I understand Long Suffering Cubs Fan and Cleveland (pick a team!) Fan; franchises and cities that haven't won a thing in thousands of years and still maintain a faithful fan base. I don't, however, want to see the Cleveland Indians win a damn thing. In 2010, how is it even possible that no one in Cleveland sees anything wrong with the red-faced, ear-to-ear grinning racist Native American image of Chief Wahoo, the Cleveland Indians logo and mascot? Imagine if Alabama had a pro baseball team called the Alabama Coons and their grinning mascot Sambo shucked, jived, shuffled and tap danced across the infield during the 7th inning stretch of games and any fan attending the game in black face would get half off the price of ticket admission?

A few years back when I was writing sports for a newspaper - shout out to Black Reign! - I had the opportunity to speak with Kenny Lofton. Kenny Lofton had the rare distinction of having played for both the Atlanta Braves with their fans doing an Indian war chant and tomahawk chop during games but when we met he was playing for the Cleveland Indians with a big Chief Wahoo stitched right on the front of his uniform jersey. The Indians had a crew in those days: Jim Thome, Juan Gonzalez, Omar Vizquel, Lofton, the Alomar brothers but I really wanted to speak with their left fielder at the time - Manny Ramirez. Manny was doing his whole media boycott thing at the time so I couldn't even get a couple of grunts out of him. I already had a story filed for the weekend - an interview with Bernie Williams - so anything else I got was gravy. Since I couldn't get Manny I went over to Kenny Lofton.

"You played for the Braves and now the Indians, two organizations that blatantly flaunt racist stereotypes of Native Americans. What are your thoughts?" He just looked at me like if we were the only people in the locker room he'd punch me about the temple region.
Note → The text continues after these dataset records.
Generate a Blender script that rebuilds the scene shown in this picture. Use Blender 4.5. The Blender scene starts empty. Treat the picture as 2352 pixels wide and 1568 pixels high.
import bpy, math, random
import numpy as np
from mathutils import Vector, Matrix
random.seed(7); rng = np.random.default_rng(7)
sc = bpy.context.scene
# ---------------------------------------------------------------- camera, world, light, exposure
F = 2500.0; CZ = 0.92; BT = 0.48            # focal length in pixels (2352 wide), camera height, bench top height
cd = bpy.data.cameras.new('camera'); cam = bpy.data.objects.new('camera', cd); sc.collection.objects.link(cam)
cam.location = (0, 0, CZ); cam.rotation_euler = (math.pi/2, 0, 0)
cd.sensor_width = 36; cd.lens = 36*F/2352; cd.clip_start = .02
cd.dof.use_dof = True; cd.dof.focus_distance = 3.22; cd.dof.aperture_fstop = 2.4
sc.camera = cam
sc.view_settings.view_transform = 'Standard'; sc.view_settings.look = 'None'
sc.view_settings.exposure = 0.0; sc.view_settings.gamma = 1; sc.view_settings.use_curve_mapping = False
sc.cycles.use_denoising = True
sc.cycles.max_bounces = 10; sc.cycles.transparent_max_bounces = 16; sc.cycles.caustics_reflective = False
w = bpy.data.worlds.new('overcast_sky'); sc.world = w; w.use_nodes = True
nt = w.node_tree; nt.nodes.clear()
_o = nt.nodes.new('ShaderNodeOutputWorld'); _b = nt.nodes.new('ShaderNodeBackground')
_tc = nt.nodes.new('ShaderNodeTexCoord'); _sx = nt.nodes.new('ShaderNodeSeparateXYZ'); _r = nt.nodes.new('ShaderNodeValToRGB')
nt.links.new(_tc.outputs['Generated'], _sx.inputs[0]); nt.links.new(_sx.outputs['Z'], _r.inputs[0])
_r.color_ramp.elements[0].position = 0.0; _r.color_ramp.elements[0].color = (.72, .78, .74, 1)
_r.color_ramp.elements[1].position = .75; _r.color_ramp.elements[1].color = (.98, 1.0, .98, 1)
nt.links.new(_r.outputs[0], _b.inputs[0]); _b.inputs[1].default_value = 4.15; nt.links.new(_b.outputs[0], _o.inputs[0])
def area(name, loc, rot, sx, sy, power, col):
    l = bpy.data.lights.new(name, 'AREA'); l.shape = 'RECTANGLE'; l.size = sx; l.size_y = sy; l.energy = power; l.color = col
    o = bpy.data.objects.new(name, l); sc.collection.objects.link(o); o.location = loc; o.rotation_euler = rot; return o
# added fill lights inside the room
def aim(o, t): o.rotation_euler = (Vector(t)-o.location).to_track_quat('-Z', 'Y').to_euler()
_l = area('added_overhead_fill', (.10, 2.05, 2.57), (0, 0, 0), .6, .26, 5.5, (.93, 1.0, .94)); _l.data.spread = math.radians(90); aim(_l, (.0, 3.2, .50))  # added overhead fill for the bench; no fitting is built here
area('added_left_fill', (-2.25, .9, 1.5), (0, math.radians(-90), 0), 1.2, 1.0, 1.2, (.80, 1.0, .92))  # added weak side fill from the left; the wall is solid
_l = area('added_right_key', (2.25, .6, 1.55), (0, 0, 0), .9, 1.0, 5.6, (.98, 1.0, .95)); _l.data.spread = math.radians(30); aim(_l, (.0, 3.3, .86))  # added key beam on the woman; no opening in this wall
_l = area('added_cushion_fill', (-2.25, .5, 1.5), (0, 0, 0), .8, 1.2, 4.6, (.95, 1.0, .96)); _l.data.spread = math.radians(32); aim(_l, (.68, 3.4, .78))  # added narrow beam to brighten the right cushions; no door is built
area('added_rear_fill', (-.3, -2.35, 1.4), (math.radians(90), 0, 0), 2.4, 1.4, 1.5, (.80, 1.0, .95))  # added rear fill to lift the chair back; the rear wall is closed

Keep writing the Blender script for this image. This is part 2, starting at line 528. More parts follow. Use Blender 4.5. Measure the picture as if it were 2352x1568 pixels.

When he finally answered he said something like "I never thought about that blah blah blah". It probably didn't help that the Yankees had just swept the weekend series but at the very least I hope it gave him something to think about if even for a split second though I seriously doubt he lost any sleep over it.

With all of that said, I'd be remiss not to mention the nice job the NFL and NBA players seem to be doing giving money and rallying aid for the earthquake victims in Haiti. Former NBA player Alonzo Mourning has raised about $800K himself and has been in Haiti this week and has solicited even more money from NBA players. He's doing a great job and wonderful service and deserves to be recognized for this.

But I hated him when he played for the Heat.